Has anyone here been to the Washington Cathedral?
I have been to Washington Cathedral, but there were docents and tourists, and it wasn't silent. Lovely, but not silent.
Hearing the ocean doesn't count as silence to me -- it's good noise, background noise, but still sound. Anyway, here's a bad-silence drabble:
It’s quiet. I’m waiting for the phone to ring, but it’s quiet. I lie in bed, reading. Not waiting, reading. Lying, with my cat. Lying, to myself. I’m waiting. The phone doesn’t ring. I read and I wait and the phone doesn’t ring. I tell myself I don’t need it. I’m fine by myself. Call or no call, I am fine. I am a strong woman, can take care of myself, am fine on my own. I tell myself this, but why haven’t I turned off the light yet? The phone doesn’t ring. I read my book, waiting. It’s quiet.

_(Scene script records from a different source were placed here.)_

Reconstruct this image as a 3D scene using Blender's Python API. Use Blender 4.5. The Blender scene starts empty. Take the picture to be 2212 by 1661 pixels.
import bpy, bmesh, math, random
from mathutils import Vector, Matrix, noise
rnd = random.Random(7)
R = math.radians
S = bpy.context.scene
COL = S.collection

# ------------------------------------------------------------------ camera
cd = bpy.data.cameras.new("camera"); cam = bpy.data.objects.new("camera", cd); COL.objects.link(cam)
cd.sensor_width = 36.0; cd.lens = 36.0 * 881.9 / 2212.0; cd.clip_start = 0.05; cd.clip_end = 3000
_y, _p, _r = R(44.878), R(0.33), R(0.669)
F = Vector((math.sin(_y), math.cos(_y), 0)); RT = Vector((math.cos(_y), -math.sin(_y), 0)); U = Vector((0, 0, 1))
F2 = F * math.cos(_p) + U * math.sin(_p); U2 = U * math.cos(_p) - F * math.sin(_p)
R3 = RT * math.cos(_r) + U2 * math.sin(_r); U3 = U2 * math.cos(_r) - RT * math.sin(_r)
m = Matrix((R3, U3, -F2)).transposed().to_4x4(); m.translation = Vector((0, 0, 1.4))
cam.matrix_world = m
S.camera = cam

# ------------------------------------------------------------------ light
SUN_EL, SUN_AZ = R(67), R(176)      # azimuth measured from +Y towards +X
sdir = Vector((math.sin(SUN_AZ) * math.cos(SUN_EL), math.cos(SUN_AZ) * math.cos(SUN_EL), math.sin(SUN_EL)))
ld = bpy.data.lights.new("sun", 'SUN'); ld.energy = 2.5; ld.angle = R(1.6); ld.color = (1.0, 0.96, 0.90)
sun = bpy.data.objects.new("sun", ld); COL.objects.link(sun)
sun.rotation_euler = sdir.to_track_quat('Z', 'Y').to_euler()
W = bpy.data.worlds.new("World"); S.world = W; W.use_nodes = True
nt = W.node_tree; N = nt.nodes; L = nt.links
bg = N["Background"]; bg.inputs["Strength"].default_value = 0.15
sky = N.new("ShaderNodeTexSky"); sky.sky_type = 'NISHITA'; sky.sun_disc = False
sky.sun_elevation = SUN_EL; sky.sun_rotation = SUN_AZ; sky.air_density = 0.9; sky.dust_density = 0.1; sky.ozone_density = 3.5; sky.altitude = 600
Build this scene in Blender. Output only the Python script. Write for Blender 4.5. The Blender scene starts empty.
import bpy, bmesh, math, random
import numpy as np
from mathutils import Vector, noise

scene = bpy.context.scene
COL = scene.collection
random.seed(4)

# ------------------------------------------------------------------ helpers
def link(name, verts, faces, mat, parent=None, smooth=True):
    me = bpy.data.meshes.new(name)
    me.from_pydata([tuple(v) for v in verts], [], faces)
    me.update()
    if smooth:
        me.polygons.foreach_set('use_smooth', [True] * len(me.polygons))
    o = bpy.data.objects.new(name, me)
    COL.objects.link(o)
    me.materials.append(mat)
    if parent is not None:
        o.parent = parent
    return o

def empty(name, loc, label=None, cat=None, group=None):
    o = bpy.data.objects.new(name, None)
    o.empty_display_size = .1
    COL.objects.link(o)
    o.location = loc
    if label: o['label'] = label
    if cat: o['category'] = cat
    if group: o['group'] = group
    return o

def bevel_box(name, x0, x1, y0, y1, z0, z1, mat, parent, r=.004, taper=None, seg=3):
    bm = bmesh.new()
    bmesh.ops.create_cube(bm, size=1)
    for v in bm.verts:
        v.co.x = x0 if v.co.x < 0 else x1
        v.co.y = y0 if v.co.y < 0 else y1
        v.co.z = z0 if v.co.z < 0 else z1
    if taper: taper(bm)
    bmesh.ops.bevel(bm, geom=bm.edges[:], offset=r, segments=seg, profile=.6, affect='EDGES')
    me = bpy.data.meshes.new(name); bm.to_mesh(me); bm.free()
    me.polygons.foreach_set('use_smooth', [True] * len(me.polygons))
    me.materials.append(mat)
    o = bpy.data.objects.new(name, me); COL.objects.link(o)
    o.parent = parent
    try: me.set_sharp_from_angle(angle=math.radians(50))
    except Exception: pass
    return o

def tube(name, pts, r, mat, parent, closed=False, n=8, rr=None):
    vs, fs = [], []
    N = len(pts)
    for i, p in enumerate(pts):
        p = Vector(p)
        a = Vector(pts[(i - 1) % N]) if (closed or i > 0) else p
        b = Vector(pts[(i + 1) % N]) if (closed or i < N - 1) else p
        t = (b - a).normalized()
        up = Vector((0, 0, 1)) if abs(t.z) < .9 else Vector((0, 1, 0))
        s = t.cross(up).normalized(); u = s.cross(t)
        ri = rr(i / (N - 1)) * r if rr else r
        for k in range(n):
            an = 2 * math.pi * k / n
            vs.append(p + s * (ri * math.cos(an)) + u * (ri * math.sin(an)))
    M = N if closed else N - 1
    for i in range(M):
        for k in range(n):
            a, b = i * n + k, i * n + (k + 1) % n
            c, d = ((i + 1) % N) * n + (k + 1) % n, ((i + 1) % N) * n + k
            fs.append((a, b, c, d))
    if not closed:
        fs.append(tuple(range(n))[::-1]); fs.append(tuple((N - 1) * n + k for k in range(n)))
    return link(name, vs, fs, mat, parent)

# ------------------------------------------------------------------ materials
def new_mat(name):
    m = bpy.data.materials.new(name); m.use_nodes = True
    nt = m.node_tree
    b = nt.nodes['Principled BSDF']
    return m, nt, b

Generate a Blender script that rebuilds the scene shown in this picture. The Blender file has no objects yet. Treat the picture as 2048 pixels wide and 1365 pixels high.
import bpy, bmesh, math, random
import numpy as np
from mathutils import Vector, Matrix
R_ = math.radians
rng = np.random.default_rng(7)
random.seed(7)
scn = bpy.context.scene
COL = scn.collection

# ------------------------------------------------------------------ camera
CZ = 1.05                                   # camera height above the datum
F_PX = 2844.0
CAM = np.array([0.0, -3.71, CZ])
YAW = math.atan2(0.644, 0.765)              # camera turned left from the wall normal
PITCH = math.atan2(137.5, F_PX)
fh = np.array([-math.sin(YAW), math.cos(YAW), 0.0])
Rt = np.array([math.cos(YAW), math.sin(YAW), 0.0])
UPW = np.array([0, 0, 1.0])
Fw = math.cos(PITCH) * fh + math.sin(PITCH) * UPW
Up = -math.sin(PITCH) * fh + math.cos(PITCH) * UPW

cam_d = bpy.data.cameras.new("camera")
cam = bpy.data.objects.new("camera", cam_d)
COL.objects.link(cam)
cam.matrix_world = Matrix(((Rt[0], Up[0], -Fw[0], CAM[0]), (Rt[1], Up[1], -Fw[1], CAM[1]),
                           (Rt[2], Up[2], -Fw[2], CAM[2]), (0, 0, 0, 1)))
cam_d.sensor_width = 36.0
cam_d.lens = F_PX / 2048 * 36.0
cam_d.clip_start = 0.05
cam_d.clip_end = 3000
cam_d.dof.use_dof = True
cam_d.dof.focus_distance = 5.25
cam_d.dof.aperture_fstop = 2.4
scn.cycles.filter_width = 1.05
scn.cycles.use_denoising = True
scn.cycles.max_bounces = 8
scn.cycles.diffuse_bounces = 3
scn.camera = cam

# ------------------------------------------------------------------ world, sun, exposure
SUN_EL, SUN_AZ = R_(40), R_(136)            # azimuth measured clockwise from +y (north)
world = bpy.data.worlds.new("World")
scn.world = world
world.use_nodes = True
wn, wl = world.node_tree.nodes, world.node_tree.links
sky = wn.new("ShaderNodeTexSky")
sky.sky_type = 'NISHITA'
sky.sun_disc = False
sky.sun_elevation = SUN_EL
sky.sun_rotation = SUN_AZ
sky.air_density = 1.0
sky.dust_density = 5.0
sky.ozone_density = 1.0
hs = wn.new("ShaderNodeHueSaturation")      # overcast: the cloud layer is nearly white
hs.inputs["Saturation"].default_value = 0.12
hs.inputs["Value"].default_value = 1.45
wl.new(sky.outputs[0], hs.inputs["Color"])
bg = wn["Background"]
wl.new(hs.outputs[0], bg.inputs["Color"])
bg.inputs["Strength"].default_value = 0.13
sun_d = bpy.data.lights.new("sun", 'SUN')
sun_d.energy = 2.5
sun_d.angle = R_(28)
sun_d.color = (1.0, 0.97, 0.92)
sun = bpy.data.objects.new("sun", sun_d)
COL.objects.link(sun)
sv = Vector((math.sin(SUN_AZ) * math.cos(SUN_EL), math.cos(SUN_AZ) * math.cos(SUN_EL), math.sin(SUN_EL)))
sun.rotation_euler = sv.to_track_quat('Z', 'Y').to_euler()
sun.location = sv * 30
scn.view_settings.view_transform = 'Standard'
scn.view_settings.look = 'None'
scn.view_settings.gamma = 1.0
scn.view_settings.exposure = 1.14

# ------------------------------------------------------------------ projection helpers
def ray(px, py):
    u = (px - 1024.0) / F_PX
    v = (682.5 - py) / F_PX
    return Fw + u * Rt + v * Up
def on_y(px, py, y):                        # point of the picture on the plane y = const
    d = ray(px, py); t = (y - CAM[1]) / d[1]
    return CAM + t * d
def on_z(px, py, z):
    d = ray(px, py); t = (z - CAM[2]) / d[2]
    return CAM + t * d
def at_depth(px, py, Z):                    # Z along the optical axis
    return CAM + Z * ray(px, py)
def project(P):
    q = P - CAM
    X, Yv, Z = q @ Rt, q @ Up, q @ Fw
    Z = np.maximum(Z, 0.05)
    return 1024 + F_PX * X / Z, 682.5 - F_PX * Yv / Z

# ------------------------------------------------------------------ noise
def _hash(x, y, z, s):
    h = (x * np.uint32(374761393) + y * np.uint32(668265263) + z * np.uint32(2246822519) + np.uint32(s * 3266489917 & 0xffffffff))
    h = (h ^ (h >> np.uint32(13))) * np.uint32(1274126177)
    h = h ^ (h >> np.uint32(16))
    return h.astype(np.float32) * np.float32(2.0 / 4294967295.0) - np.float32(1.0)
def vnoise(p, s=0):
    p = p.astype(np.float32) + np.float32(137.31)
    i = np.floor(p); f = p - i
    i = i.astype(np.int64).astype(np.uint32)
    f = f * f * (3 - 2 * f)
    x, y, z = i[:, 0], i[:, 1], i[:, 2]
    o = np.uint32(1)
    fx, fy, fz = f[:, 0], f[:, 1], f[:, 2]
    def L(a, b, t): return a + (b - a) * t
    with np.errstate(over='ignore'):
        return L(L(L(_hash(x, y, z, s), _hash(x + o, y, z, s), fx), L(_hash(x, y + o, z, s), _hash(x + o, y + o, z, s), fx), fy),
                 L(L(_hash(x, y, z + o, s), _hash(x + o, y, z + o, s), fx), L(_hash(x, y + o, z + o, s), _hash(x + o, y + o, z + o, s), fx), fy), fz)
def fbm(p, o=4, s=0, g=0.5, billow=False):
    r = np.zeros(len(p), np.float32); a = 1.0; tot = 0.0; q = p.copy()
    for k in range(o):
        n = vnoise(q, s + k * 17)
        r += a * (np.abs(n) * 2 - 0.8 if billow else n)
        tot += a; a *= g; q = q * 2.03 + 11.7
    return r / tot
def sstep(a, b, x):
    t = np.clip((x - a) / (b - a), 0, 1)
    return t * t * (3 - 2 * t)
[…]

My best shot at positive silence...
The night is mine. My little reading lamp feels like a campfire in the almost silent house. I flip pages and it sounds like wind through tiny leaves. One of my few private moments. I let myself get drawn in to the story and let it take me away, even as I am still here. A dog moves down the hall and her collar jingles...but she knows the drill by now and leaves me to it without barking, for once. I feel like I can almost hear my brain working, like it is another quiet hum, underneath the sound of the refrigerator.
I've been woefully behind in this thread and haven't written a silence drabble yet. These are all good. ita's always make me shiver. Love the skylark, Deb. Erika, I like that one a lot, especially that last line.